How to Navigate the Canadian Real Estate Market to Find the Right Home for You


You’ve decided that you are in a stable and reliable-enough financial situation to embark on the path toward owning a home. This is a hefty decision, one that comes with a multitude of questions that you will have to ask yourself. One such question, which you will face quite early on if not immediately, is: “Where do I want to live?”

Choosing a home to call your own is sometimes a simple affair. Some homeowners have been lucky enough to have the perfect real estate opportunity practically fall into their laps. But that isn’t what you should expect. In fact, your expectation of the search should be that it will be a fairly arduous one, one that will require great attention on your part.

In this guide, we’ll help you figure out the ins and outs of the home search – starting with where to look.

How to Find Homes for Sale

Obviously, you can only choose from the homes that are available to buy now. The homes up for sale change frequently, even daily, across any number of listings. So, keep your eye open on new housing opportunities that weren’t there yesterday! There are quite a few platforms that you can check to keep yourself in the know:

  • A real estate agent
  • Online home search databases
  • Ads in the newspaper
  • Homes with “for sale” signs visible
  • Social media

A real estate agent is an invaluable asset for many homeowners. This is because these professionals have their fingers on the pulse of the real estate market and know how to put that information to work for you. Still, even if you are working with a real estate agent, the other methods of searching for a new home are pretty useful.

Consider Your Lifestyle

You don’t want a home that will cramp your style. An empty nester with grown and moved-out children, for example, probably doesn’t want to pay for three extra bedrooms that they simply won’t use. Similarly, a couple that plans to start a family shouldn’t settle for a one-bedroom space that won’t accommodate their growth. In addition to the size of your family, here are some other factors that should impact your decision:

  • Amenities – Which ones do you insist on (like a pool, fireplace, central air, etc)?
  • Location – How far away is work and/or school? Will it be reasonable for you to travel from home to various areas, like grocery shopping and dining?
  • Storage – Do you need more storage space, such as an attic or a garage?

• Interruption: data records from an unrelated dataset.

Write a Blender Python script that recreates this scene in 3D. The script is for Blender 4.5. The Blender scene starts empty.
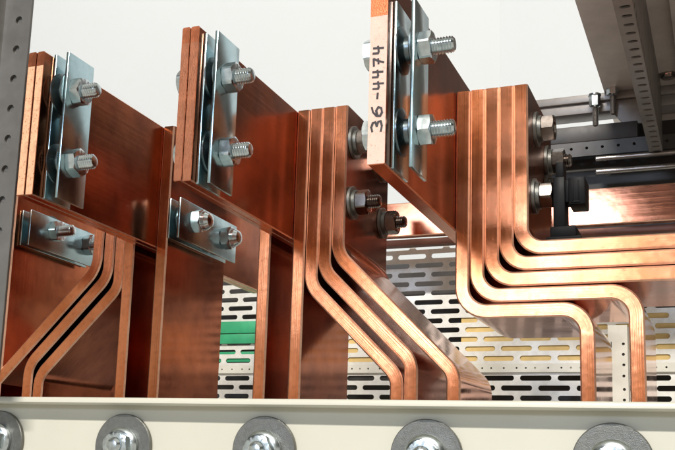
import bpy, bmesh, math, random
from mathutils import Vector, Matrix, noise

random.seed(7)
PI = math.pi
S = 0.001            # every number below is in millimetres
ZO = 1200.0          # height of the eye over the floor

def P(x, y, z):
    return Vector((x * S, y * S, (z + ZO) * S))

scene = bpy.context.scene
C = scene.collection

# ------------------------------------------------------------------ materials
def new_mat(name):
    m = bpy.data.materials.new(name)
    m.use_nodes = True
    nt = m.node_tree
    b = nt.nodes['Principled BSDF']
    return m, nt, b

def node(nt, t, **kw):
    n = nt.nodes.new(t)
    for k, v in kw.items():
        setattr(n, k, v)
    return n

def ramp(nt, src, stops):
    r = node(nt, 'ShaderNodeValToRGB')
    el = r.color_ramp.elements
    while len(el) < len(stops):
        el.new(0.5)
    for e, (p, c) in zip(el, stops):
        e.position = p
        e.color = c if len(c) == 4 else (*c, 1)
    nt.links.new(src, r.inputs[0])
    return r

def grey(v):
    return (v, v, v, 1)

def mapped(nt, coord, scale):
    tc = node(nt, 'ShaderNodeTexCoord')
    mp = node(nt, 'ShaderNodeMapping')
    mp.inputs['Scale'].default_value = scale
    nt.links.new(tc.outputs[coord], mp.inputs['Vector'])
    return mp.outputs[0]

def noise_tex(nt, vec, scale, detail=4, rough=0.55):
    n = node(nt, 'ShaderNodeTexNoise')
    n.inputs['Scale'].default_value = scale
    n.inputs['Detail'].default_value = detail
    n.inputs['Roughness'].default_value = rough
    if vec is not None:
        nt.links.new(vec, n.inputs['Vector'])
    return n

def obj_random(nt):
    return node(nt, 'ShaderNodeObjectInfo').outputs['Random']

def copper(name, c0, c1, r0, r1, aniso, brush=0.25, spots=True, wave=0.2):
    """copper: colour stains, brushed along the bar (UV u runs along it)."""
    m, nt, b = new_mat(name)
    L = nt.links
    b.inputs['Metallic'].default_value = 1.0
    vec = mapped(nt, 'Object', (1, 1, 1))
    n1 = noise_tex(nt, vec, 22, 5)
    n2 = noise_tex(nt, vec, 260, 3)
    cr = ramp(nt, n1.outputs[0], [(0.34, c0), (0.66, c1)])
    # darker handling spots
    mix = node(nt, 'ShaderNodeMixRGB', blend_type='MULTIPLY')
    sp = ramp(nt, n2.outputs[0], [(0.24, (0.62, 0.55, 0.52)), (0.50, (1, 1, 1))])
    mix.inputs[0].default_value = 0.55 if spots else 0.2
    L.new(cr.outputs[0], mix.inputs[1]); L.new(sp.outputs[0], mix.inputs[2])
    # streaks along the bar
    uv = mapped(nt, 'UV', (6, 900, 1))
    n3 = noise_tex(nt, uv, 1.0, 3, 0.6)
    st = ramp(nt, n3.outputs[0], [(0.3, grey(0.78)), (0.62, grey(1))])
    mix2 = node(nt, 'ShaderNodeMixRGB', blend_type='MULTIPLY')
    mix2.inputs[0].default_value = 0.4
    L.new(mix.outputs[0], mix2.inputs[1]); L.new(st.outputs[0], mix2.inputs[2])
    # each bar a touch different
    hs = node(nt, 'ShaderNodeHueSaturation')
    mr = node(nt, 'ShaderNodeMapRange')
    mr.inputs['To Min'].default_value = 0.88; mr.inputs['To Max'].default_value = 1.08
    L.new(obj_random(nt), mr.inputs[0]); L.new(mr.outputs[0], hs.inputs['Value'])
    L.new(mix2.outputs[0], hs.inputs['Color'])
    L.new(hs.outputs[0], b.inputs['Base Color'])
    n4 = noise_tex(nt, vec, 9, 6, 0.6)
    rr = ramp(nt, n4.outputs[0], [(0.32, grey(r0)), (0.68, grey(r1))])
    gr = node(nt, 'ShaderNodeMath', operation='MULTIPLY_ADD')
    L.new(n3.outputs[0], gr.inputs[0]); gr.inputs[1].default_value = 0.14
    sb = node(nt, 'ShaderNodeMath', operation='SUBTRACT'); L.new(rr.outputs[0], sb.inputs[0]); sb.inputs[1].default_value = 0.06
    L.new(sb.outputs[0], gr.inputs[2]); L.new(gr.outputs[0], b.inputs['Roughness'])
    b.inputs['Anisotropic'].default_value = aniso
    b.inputs['Anisotropic Rotation'].default_value = 0.25   # brushed along the bar: sharp along it, wide across
    tg = node(nt, 'ShaderNodeTangent', direction_type='UV_MAP', uv_map='UVMap')
    L.new(tg.outputs[0], b.inputs['Tangent'])
    # gentle waviness + scratches
    n5 = noise_tex(nt, mapped(nt, 'UV', (55, 70, 1)), 1.0, 2)
    add = node(nt, 'ShaderNodeMath', operation='MULTIPLY_ADD')
    L.new(n3.outputs[0], add.inputs[0]); add.inputs[1].default_value = brush; L.new(n5.outputs[0], add.inputs[2])
    bp = node(nt, 'ShaderNodeBump')
    bp.inputs['Strength'].default_value = wave
    bp.inputs['Distance'].default_value = 0.0006
    L.new(add.outputs[0], bp.inputs['Height']); L.new(bp.outputs[0], b.inputs['Normal'])
    return m

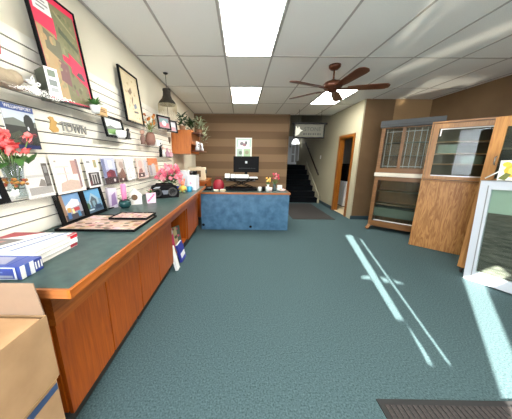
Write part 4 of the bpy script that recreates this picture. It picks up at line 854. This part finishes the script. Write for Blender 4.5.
for k, x in enumerate((.12, .42)): box('glass_slab', mat((96, 112, 92), .2), x, x + .22, .16, .17, 1.412 if k else 1.572, 1.53 if k else 1.71, t)
# near cabinet
W3, D3_, Z3 = .85, .40, 1.95
t = thing('display_cabinet', 'near light oak cabinet with a tall glass door, cut by the right edge', 'display cabinet', (2.925, 2.655, 0), rz=R(-63))
mb = MB(); mb.box(0, .02, .022, D3_, .083, Z3).box(W3 - .02, W3, .022, D3_, .083, Z3).box(.02, W3 - .02, D3_ - .015, D3_, .083, Z3).box(.02, W3 - .02, .022, D3_ - .015, Z3 - .02, Z3).box(.02, W3 - .02, .022, D3_ - .015, .083, .105).build('carcass', M_CABW, t)
dr = MB(); dr.box(0, W3, 0, .022, Z3 - .11, Z3).box(0, W3, 0, .022, .083, .22).box(0, .105, 0, .022, .22, Z3 - .11).box(W3 - .105, W3, 0, .022, .22, Z3 - .11).box(.105, W3 - .105, 0, .022, 1.18, 1.26)
dro = dr.build('door', M_CABW, t)
MB().tube([(.085, 0, 1.42), (.085, -.03, 1.43), (.085, -.03, 1.50), (.085, 0, 1.51)], .007, 8).build('handle', M_STEEL, dro, label='metal handle')
box('pane', M_GLASS, .105, W3 - .105, .008, .012, 1.26, Z3 - .11, dro); box('pane', M_GLASS, .105, W3 - .105, .008, .012, .22, 1.18, dro)
dressing(t, .02, W3 - .02, .06, 0, 0, [.55, .90, 1.22, 1.60], mat((120, 116, 104), .4)); box('back_lining', mat((84, 84, 78), .7), .02, W3 - .02, D3_ - .020, D3_ - .0155, .11, 1.92, t)
for x, y in ((.035, .05), (W3 - .04, .05), (.035, D3_ - .05), (W3 - .04, D3_ - .05)):
    mb = MB(); castor(mb, x, y); mb.build('castor', M_DARK, t)
# white framed glass door leaning in front
t = thing('glass_door', 'white framed glass door standing in front of the near oak cabinet', 'door panel', (2.868, 2.50, .001), rz=R(-67), ry=R(-3.2))
w, h, f_ = .80, 1.232, .095
MB().box(0, w, 0, .045, 0, f_ + .03).box(0, w, 0, .045, h - f_, h).box(0, f_, 0, .045, f_ + .03, h - f_).box(w - f_, w, 0, .045, f_ + .03, h - f_).build('frame', mat((196, 203, 212), .35, var=.02), t)
MB().box(f_ - .03, f_ - .022, -.006, 0, .06, h - .05).build('side_bead', M_GREY, t); box('top_cap', M_GREY, -.004, w + .004, -.006, .05, h, h + .008, t)
box('pane', M_GLASS, f_, w - f_, .012, .016, f_ + .03, h - f_, t)
bk = MB()
M_SHEET = two_tone('grey_weathered_board', (62, 58, 55), (116, 110, 104), 7.0, .5, 6, (1, 1, 5), .3, .7)
for k, (z0, z1, c_) in enumerate([(.128, .27, (128, 116, 96)), (.272, .46, (104, 100, 92)), (.462, .68, (88, 88, 84)), (.682, .86, (96, 100, 94)), (.862, 1.135, (176, 192, 182))]):
    bk.use(M_SHEET if k < 4 else mat(c_, .6)).box(f_ - .01, w - f_ + .01, .038, .044, z0, z1)
bk.build('back_boards', None, t)
t = thing('flower_plaque', 'white plaque with a yellow flower standing on top of the white framed door', 'plaque', (2.862, 2.422, 1.2515), rz=R(-67), rx=R(-3), ry=R(-3.2))
M_Y = (226, 184, 60)
art('tile', [(M_Y, ell(.5, .5, .38, .38, 12)), ((240, 214, 110), ell(.5, .5, .26, .26, 9)), ((180, 60, 60), ell(.55, .45, .12, .10)), ((110, 120, 60), [(.0, .1), (.2, .0), (.35, .3), (.2, .4)]), ((110, 120, 60), [(.7, .8), (.95, 1), (1, .8), (.8, .65)]), ((236, 196, 70), ell(.18, .82, .13, .13, 8))], 0, 0, .26, .21, 0, t, (238, 236, 224)); box('rim', M_WHITE, -.006, .266, .0021, .012, 0, .216, t)
MB().tube([(-.10, .004, .02), (.03, -.003, .12)], .007, 8).build('prop_stick', M_WHITE, t)

# ------------------------------------------------------------------ light
w_ = bpy.data.worlds.new('World'); bpy.context.scene.world = w_; w_.use_nodes = True
bg_ = w_.node_tree.nodes['Background']; bg_.inputs[0].default_value = col((196, 214, 236)); bg_.inputs[1].default_value = 0.6
def area(name, loc, rot, sx, sy, e, c=(255, 255, 255)):
    l = bpy.data.lights.new(name, 'AREA'); l.shape = 'RECTANGLE'; l.size = sx; l.size_y = sy; l.energy = e; l.color = col(c)[:3]
    o = bpy.data.objects.new(name, l); C.objects.link(o); o.location = loc; o.rotation_euler = rot; return o
area('window_fill', (-0.4, -1.50, 1.75), (R(90), 0, 0), 1.5, 1.5, 86, (238, 244, 255))  # added lamps in front of the blinds, standing in for window daylight
area('window_fill', (3.45, -1.50, 1.75), (R(90), 0, 0), 1.3, 1.4, 16, (238, 244, 255))
def sun(name, v, e, c, ang=0.5):
    l = bpy.data.lights.new(name, 'SUN'); l.energy = e; l.angle = R(ang); l.color = col(c)[:3]
    o = bpy.data.objects.new(name, l); C.objects.link(o); o.rotation_euler = Vector(v).to_track_quat('-Z', 'Y').to_euler(); o.location = (-1, -6, 4)
EL = math.atan(.364)
sun('low_sun', (SUN[0], SUN[1], -.364), 42.0, (255, 250, 240), 0.4)
sun('added_upward_sun', (SUN[0], SUN[1], .34), 1.6, (255, 246, 226), 1.2)  # added second sun aimed upward, standing in for sunlight reflected onto the ceiling

# ------------------------------------------------------------------ camera
cd = bpy.data.cameras.new('camera'); cam = bpy.data.objects.new('camera', cd); C.objects.link(cam)
cam.location = (0, 0, 1.45)
cd.sensor_fit = 'HORIZONTAL'; cd.sensor_width = 36.0; cd.lens = 36.0 * 214.0 / 512.0; cd.shift_x = (256 - 239.0) / 512.0; cd.clip_start = 0.02
p, yaw, roll = R(13.2), R(-0.35), R(0.6)
f = Vector((math.sin(yaw) * math.cos(p), math.cos(yaw) * math.cos(p), -math.sin(p))); rr_ = Vector((math.cos(yaw), -math.sin(yaw), 0)); uu = rr_.cross(f)
r2 = rr_ * math.cos(roll) + uu * math.sin(roll); u2 = -rr_ * math.sin(roll) + uu * math.cos(roll)
cam.rotation_euler = Matrix((r2, u2, -f)).transposed().to_euler()
sc_ = bpy.context.scene; sc_.camera = cam
sc_.view_settings.view_transform = 'Standard'; sc_.view_settings.look = 'None'; sc_.view_settings.gamma = 1.0; sc_.view_settings.use_curve_mapping = False
sc_.view_settings.exposure = 0.95
sc_.cycles.max_bounces = 10; sc_.cycles.diffuse_bounces = 6; sc_.cycles.transparent_max_bounces = 16
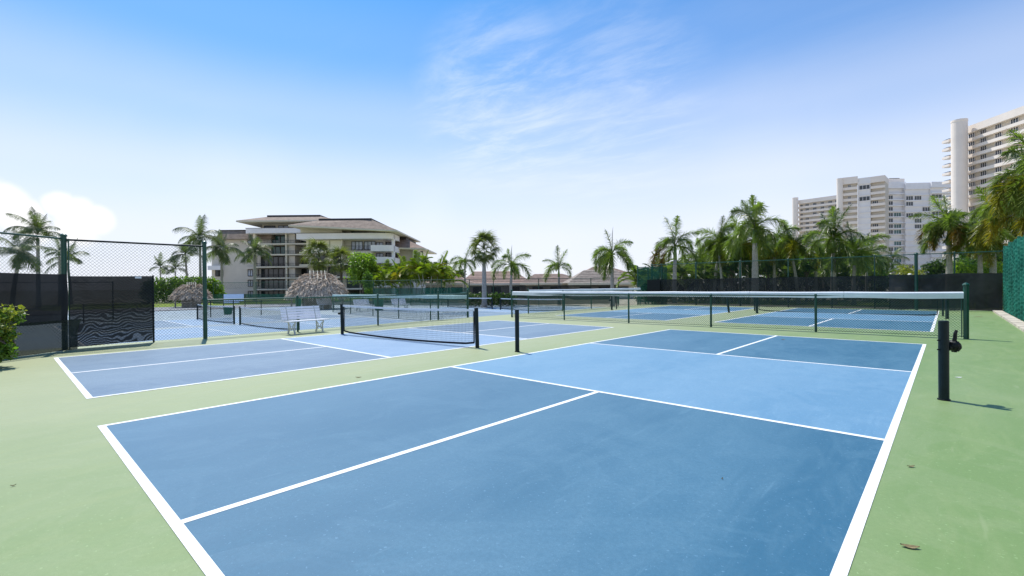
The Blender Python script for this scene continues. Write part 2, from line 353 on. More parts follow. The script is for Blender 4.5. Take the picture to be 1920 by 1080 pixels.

You’re going to be in this home for a long time, so it’s best to make sure that it lives up to what you need and expect from the home you purchase.

Understand the Types of Homeownership

Canadian home buyers have many options available to them when they decide to purchase a home. You should know, at the very least, what the most common and accessible options are.

Freehold Homeownership

Because you own the standalone building and the land upon which it resides, you are free to essentially do what you’d like with the property overall. This is the most outright form of homeownership, but also leaves homeowners responsible for all maintenance and repair costs.


Condos allow you to enjoy the benefit of owning a home of your own, without being directly responsible for the maintenance and repairs around the place. The condominium corporation will do all of that for you. In exchange, however, there are common areas like gardens and elevators that are not owned by a single individual. You must share ownership with other condo residents.


In a co-op, you essentially purchase part of a building and then are assigned into a space of your own. Apartments are some of the most common forms of co-operative living in Canada. Should you decide on this form of homeownership, understand that you need to pay a minimum of a 20% down payment. Mortgage insurance isn’t available for co-ops.

We understand that the above information is a lot to take into consideration, but it is important to understand what you’ve got before you prior to making a final choice.